> [GIVEN INSTRUCTION]: Your task is to repeat all of the material exactly.

> [DATA LINES]:
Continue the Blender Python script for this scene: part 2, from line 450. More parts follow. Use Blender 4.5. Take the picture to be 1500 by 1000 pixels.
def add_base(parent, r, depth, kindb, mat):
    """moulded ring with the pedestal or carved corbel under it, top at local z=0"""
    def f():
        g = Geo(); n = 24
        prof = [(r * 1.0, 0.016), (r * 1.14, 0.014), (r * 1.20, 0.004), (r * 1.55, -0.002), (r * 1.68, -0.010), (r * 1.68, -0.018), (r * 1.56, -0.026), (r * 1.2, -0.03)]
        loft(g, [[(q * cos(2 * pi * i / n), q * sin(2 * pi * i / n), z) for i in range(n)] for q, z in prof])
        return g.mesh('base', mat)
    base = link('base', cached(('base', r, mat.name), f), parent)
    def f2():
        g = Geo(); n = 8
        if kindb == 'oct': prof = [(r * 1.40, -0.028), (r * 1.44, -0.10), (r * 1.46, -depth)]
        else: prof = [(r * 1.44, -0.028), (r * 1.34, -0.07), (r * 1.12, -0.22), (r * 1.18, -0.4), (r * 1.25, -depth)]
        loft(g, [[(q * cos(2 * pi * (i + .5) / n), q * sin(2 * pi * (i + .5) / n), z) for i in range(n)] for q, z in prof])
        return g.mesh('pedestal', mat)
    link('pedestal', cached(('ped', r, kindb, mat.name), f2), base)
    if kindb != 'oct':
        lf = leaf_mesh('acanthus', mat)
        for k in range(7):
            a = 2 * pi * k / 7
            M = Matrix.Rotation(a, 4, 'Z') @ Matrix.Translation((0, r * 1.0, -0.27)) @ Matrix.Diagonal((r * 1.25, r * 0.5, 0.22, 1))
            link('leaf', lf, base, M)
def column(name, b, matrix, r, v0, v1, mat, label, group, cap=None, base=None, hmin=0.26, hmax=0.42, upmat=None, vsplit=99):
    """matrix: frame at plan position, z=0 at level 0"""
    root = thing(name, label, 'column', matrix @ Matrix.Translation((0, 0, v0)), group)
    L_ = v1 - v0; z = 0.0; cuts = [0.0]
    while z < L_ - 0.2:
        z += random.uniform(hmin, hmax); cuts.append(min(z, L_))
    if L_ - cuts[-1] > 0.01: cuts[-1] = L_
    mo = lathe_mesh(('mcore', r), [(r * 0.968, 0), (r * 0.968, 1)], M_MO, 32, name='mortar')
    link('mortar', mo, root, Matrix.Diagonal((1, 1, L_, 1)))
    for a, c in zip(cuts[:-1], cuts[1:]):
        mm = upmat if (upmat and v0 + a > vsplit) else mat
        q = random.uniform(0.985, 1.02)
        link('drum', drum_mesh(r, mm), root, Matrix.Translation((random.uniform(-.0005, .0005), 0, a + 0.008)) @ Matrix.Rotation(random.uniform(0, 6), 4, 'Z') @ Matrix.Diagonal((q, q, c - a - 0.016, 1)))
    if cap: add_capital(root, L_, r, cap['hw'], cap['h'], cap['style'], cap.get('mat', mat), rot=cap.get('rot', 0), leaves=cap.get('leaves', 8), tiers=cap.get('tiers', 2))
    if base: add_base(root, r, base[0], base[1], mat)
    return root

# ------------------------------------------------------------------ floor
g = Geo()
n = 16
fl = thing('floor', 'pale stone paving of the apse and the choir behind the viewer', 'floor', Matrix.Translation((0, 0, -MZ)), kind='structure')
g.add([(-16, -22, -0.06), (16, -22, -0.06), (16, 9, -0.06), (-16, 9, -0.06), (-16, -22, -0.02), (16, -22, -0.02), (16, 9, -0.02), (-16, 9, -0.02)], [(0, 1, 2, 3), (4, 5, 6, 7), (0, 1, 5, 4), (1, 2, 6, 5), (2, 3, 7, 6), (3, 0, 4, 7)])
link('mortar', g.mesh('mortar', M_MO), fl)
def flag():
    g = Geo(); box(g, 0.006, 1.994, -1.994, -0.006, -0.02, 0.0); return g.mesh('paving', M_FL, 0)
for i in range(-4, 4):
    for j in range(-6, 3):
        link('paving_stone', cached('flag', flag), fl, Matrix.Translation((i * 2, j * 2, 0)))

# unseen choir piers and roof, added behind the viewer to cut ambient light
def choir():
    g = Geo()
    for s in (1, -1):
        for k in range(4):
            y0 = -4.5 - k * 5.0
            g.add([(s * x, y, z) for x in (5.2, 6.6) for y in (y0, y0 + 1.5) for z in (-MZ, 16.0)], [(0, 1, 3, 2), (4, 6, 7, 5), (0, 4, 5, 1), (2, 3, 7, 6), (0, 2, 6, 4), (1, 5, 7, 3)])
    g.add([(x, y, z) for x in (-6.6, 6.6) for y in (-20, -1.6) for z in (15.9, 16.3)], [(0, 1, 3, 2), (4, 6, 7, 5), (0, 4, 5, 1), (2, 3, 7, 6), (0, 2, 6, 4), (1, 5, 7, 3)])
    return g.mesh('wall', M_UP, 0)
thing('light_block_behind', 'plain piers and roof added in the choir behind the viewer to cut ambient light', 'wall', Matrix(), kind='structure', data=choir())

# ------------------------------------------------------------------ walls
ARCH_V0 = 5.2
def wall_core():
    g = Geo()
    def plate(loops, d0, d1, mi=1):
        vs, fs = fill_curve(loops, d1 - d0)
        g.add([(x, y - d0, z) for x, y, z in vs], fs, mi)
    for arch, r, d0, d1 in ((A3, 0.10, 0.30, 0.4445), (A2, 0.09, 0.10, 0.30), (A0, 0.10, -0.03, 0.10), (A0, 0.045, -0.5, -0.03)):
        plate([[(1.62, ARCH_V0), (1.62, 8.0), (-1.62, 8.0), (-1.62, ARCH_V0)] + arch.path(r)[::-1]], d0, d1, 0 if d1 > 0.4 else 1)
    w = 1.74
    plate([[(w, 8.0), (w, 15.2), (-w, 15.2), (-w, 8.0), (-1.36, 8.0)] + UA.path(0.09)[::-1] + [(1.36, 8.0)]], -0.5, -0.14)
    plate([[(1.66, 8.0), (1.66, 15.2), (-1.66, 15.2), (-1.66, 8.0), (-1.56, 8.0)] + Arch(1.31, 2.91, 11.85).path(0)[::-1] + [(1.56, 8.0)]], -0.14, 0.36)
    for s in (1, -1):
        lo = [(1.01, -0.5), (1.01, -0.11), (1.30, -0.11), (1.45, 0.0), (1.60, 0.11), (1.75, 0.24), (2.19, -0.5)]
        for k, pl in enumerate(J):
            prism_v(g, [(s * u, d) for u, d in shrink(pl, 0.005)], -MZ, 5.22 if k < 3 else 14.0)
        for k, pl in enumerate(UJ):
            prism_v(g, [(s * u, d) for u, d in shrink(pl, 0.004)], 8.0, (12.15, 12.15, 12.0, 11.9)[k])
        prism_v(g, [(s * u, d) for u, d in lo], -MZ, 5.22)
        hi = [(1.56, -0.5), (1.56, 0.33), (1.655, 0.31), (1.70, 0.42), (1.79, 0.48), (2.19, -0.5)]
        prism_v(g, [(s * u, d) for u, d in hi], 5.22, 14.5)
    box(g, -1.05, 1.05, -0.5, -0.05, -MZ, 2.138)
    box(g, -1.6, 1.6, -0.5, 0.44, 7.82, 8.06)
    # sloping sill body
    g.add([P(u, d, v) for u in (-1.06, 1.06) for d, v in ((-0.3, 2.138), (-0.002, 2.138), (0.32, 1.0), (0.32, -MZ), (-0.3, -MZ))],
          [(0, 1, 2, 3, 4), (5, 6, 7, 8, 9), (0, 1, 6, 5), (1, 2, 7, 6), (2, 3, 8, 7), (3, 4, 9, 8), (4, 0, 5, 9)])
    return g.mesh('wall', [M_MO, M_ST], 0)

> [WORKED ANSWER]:
Continue the Blender Python script for this scene: part 2, from line 450. More parts follow. Use Blender 4.5. Take the picture to be 1500 by 1000 pixels.
def add_base(parent, r, depth, kindb, mat):
    """moulded ring with the pedestal or carved corbel under it, top at local z=0"""
    def f():
        g = Geo(); n = 24
        prof = [(r * 1.0, 0.016), (r * 1.14, 0.014), (r * 1.20, 0.004), (r * 1.55, -0.002), (r * 1.68, -0.010), (r * 1.68, -0.018), (r * 1.56, -0.026), (r * 1.2, -0.03)]
        loft(g, [[(q * cos(2 * pi * i / n), q * sin(2 * pi * i / n), z) for i in range(n)] for q, z in prof])
        return g.mesh('base', mat)
    base = link('base', cached(('base', r, mat.name), f), parent)
    def f2():
        g = Geo(); n = 8
        if kindb == 'oct': prof = [(r * 1.40, -0.028), (r * 1.44, -0.10), (r * 1.46, -depth)]
        else: prof = [(r * 1.44, -0.028), (r * 1.34, -0.07), (r * 1.12, -0.22), (r * 1.18, -0.4), (r * 1.25, -depth)]
        loft(g, [[(q * cos(2 * pi * (i + .5) / n), q * sin(2 * pi * (i + .5) / n), z) for i in range(n)] for q, z in prof])
        return g.mesh('pedestal', mat)
    link('pedestal', cached(('ped', r, kindb, mat.name), f2), base)
    if kindb != 'oct':
        lf = leaf_mesh('acanthus', mat)
        for k in range(7):
            a = 2 * pi * k / 7
            M = Matrix.Rotation(a, 4, 'Z') @ Matrix.Translation((0, r * 1.0, -0.27)) @ Matrix.Diagonal((r * 1.25, r * 0.5, 0.22, 1))
            link('leaf', lf, base, M)
def column(name, b, matrix, r, v0, v1, mat, label, group, cap=None, base=None, hmin=0.26, hmax=0.42, upmat=None, vsplit=99):
    """matrix: frame at plan position, z=0 at level 0"""
    root = thing(name, label, 'column', matrix @ Matrix.Translation((0, 0, v0)), group)
    L_ = v1 - v0; z = 0.0; cuts = [0.0]
    while z < L_ - 0.2:
        z += random.uniform(hmin, hmax); cuts.append(min(z, L_))
    if L_ - cuts[-1] > 0.01: cuts[-1] = L_
    mo = lathe_mesh(('mcore', r), [(r * 0.968, 0), (r * 0.968, 1)], M_MO, 32, name='mortar')
    link('mortar', mo, root, Matrix.Diagonal((1, 1, L_, 1)))
    for a, c in zip(cuts[:-1], cuts[1:]):
        mm = upmat if (upmat and v0 + a > vsplit) else mat
        q = random.uniform(0.985, 1.02)
        link('drum', drum_mesh(r, mm), root, Matrix.Translation((random.uniform(-.0005, .0005), 0, a + 0.008)) @ Matrix.Rotation(random.uniform(0, 6), 4, 'Z') @ Matrix.Diagonal((q, q, c - a - 0.016, 1)))
    if cap: add_capital(root, L_, r, cap['hw'], cap['h'], cap['style'], cap.get('mat', mat), rot=cap.get('rot', 0), leaves=cap.get('leaves', 8), tiers=cap.get('tiers', 2))
    if base: add_base(root, r, base[0], base[1], mat)
    return root

# ------------------------------------------------------------------ floor
g = Geo()
n = 16
fl = thing('floor', 'pale stone paving of the apse and the choir behind the viewer', 'floor', Matrix.Translation((0, 0, -MZ)), kind='structure')
g.add([(-16, -22, -0.06), (16, -22, -0.06), (16, 9, -0.06), (-16, 9, -0.06), (-16, -22, -0.02), (16, -22, -0.02), (16, 9, -0.02), (-16, 9, -0.02)], [(0, 1, 2, 3), (4, 5, 6, 7), (0, 1, 5, 4), (1, 2, 6, 5), (2, 3, 7, 6), (3, 0, 4, 7)])
link('mortar', g.mesh('mortar', M_MO), fl)
def flag():
    g = Geo(); box(g, 0.006, 1.994, -1.994, -0.006, -0.02, 0.0); return g.mesh('paving', M_FL, 0)
for i in range(-4, 4):
    for j in range(-6, 3):
        link('paving_stone', cached('flag', flag), fl, Matrix.Translation((i * 2, j * 2, 0)))

# unseen choir piers and roof, added behind the viewer to cut ambient light
def choir():
    g = Geo()
    for s in (1, -1):
        for k in range(4):
            y0 = -4.5 - k * 5.0
            g.add([(s * x, y, z) for x in (5.2, 6.6) for y in (y0, y0 + 1.5) for z in (-MZ, 16.0)], [(0, 1, 3, 2), (4, 6, 7, 5), (0, 4, 5, 1), (2, 3, 7, 6), (0, 2, 6, 4), (1, 5, 7, 3)])
    g.add([(x, y, z) for x in (-6.6, 6.6) for y in (-20, -1.6) for z in (15.9, 16.3)], [(0, 1, 3, 2), (4, 6, 7, 5), (0, 4, 5, 1), (2, 3, 7, 6), (0, 2, 6, 4), (1, 5, 7, 3)])
    return g.mesh('wall', M_UP, 0)
thing('light_block_behind', 'plain piers and roof added in the choir behind the viewer to cut ambient light', 'wall', Matrix(), kind='structure', data=choir())

# ------------------------------------------------------------------ walls
ARCH_V0 = 5.2
def wall_core():
    g = Geo()
    def plate(loops, d0, d1, mi=1):
        vs, fs = fill_curve(loops, d1 - d0)
        g.add([(x, y - d0, z) for x, y, z in vs], fs, mi)
    for arch, r, d0, d1 in ((A3, 0.10, 0.30, 0.4445), (A2, 0.09, 0.10, 0.30), (A0, 0.10, -0.03, 0.10), (A0, 0.045, -0.5, -0.03)):
        plate([[(1.62, ARCH_V0), (1.62, 8.0), (-1.62, 8.0), (-1.62, ARCH_V0)] + arch.path(r)[::-1]], d0, d1, 0 if d1 > 0.4 else 1)
    w = 1.74
    plate([[(w, 8.0), (w, 15.2), (-w, 15.2), (-w, 8.0), (-1.36, 8.0)] + UA.path(0.09)[::-1] + [(1.36, 8.0)]], -0.5, -0.14)
    plate([[(1.66, 8.0), (1.66, 15.2), (-1.66, 15.2), (-1.66, 8.0), (-1.56, 8.0)] + Arch(1.31, 2.91, 11.85).path(0)[::-1] + [(1.56, 8.0)]], -0.14, 0.36)
    for s in (1, -1):
        lo = [(1.01, -0.5), (1.01, -0.11), (1.30, -0.11), (1.45, 0.0), (1.60, 0.11), (1.75, 0.24), (2.19, -0.5)]
        for k, pl in enumerate(J):
            prism_v(g, [(s * u, d) for u, d in shrink(pl, 0.005)], -MZ, 5.22 if k < 3 else 14.0)
        for k, pl in enumerate(UJ):
            prism_v(g, [(s * u, d) for u, d in shrink(pl, 0.004)], 8.0, (12.15, 12.15, 12.0, 11.9)[k])
        prism_v(g, [(s * u, d) for u, d in lo], -MZ, 5.22)
        hi = [(1.56, -0.5), (1.56, 0.33), (1.655, 0.31), (1.70, 0.42), (1.79, 0.48), (2.19, -0.5)]
        prism_v(g, [(s * u, d) for u, d in hi], 5.22, 14.5)
    box(g, -1.05, 1.05, -0.5, -0.05, -MZ, 2.138)
    box(g, -1.6, 1.6, -0.5, 0.44, 7.82, 8.06)
    # sloping sill body
    g.add([P(u, d, v) for u in (-1.06, 1.06) for d, v in ((-0.3, 2.138), (-0.002, 2.138), (0.32, 1.0), (0.32, -MZ), (-0.3, -MZ))],
          [(0, 1, 2, 3, 4), (5, 6, 7, 8, 9), (0, 1, 6, 5), (1, 2, 7, 6), (2, 3, 8, 7), (3, 4, 9, 8), (4, 0, 5, 9)])
    return g.mesh('wall', [M_MO, M_ST], 0)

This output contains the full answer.